Wednesday 20 January 2021

Something Cult, Foreign-Language or Indie #229: A Month of Sundays (2015).

 

Frank Mollard (Anthony LaPaglia) is a Sydney real estate agent in a mid-life crisis. In his case, that means struggling to recover from his divorce from Wendy (Justine Clarke) and bond with their son Frank, Jr. (Indiana Crowther), and even during a property boom he can't sell a house to save his life. That last problem may also be why his boss Phillip Lang (John Clarke) constantly joins him at work. Then one night, to throw an added spanner in the works, Frank receives a call from an elderly woman who instantly reminds him of his recently deceased mother, so much so that he confuses her for his mum. Upon realising she's not his mother, he chooses to meet her in person anyway and she turns out to be Sarah (Julia Blake), a retired widower whose real son Stuart (Terence Crawford) is an army officer. Over several meetings with Sarah, Frank gradually learns how to manage and mend his relationships with his family, his past and his work.

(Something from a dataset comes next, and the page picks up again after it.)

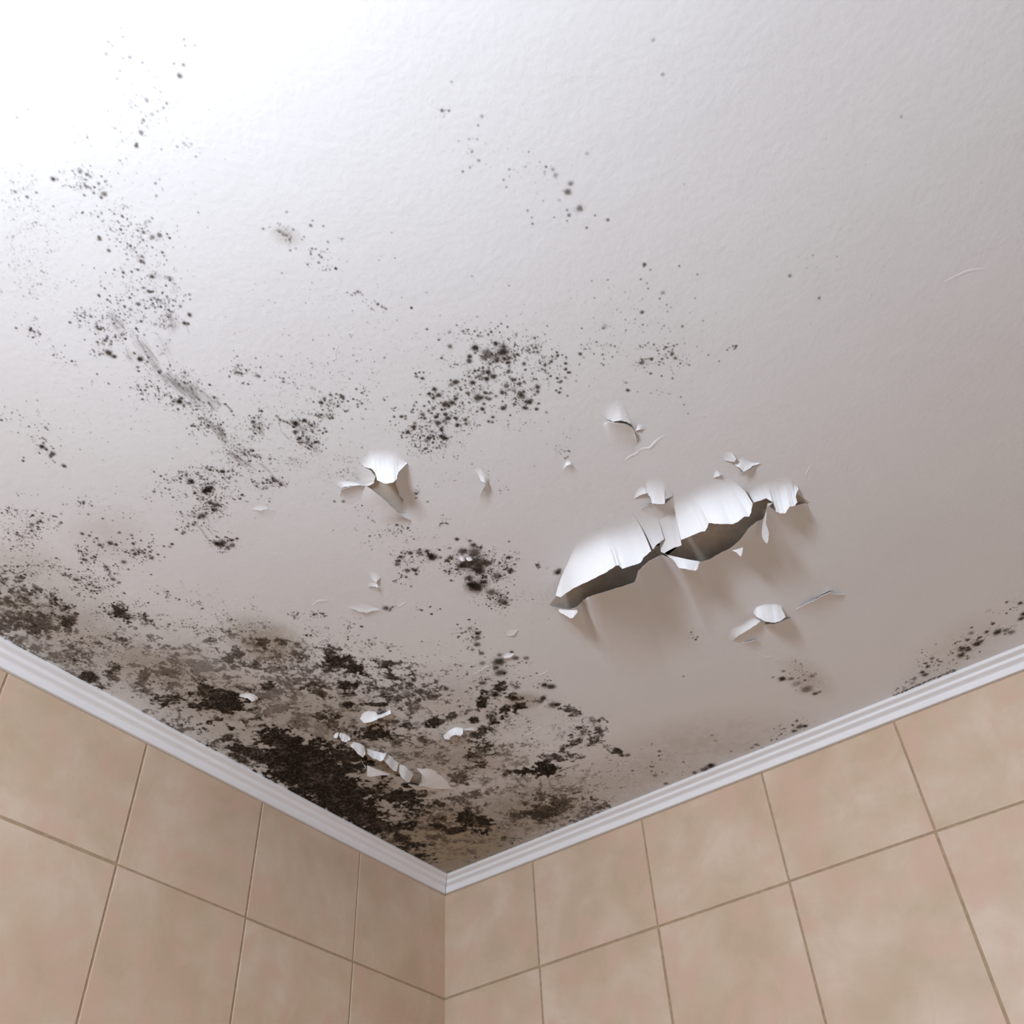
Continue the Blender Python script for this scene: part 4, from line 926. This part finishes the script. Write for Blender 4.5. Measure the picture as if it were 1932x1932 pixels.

I feel quite strangely about A Month of Sundays. Writer-director Matthew Saville tries here to tell a deceptively straightforward but ultimately rather convoluted and juxtaposing story and that's always an approach I'm intrigued to see unfold, but this time not all the plot lines fully mesh. They all make sense and connect, but they just don't all exactly reflect or mirror the others as much as maybe they should. However, thematically it did still get through to me, and it offers a fairly refined and realistic portrait of contemporary Aussie suburbia.

LaPaglia is fine in the lead, although it's a role I've seen him play several times before, and I could actually say as much about both Clarkes, funnily enough. The best performance is easily Blake's; this Australian screen (and stage) veteran effortlessly projects a grandmotherly warmth and sophistication, with a subtle determination and a slightly troubled secretiveness just under the boilerplate. She's flawless in the role.

So in summary, A Month of Sundays treads narrative territory I've seen explored more boldly and freshly, but it does offer some thematic depth and truth to mull over.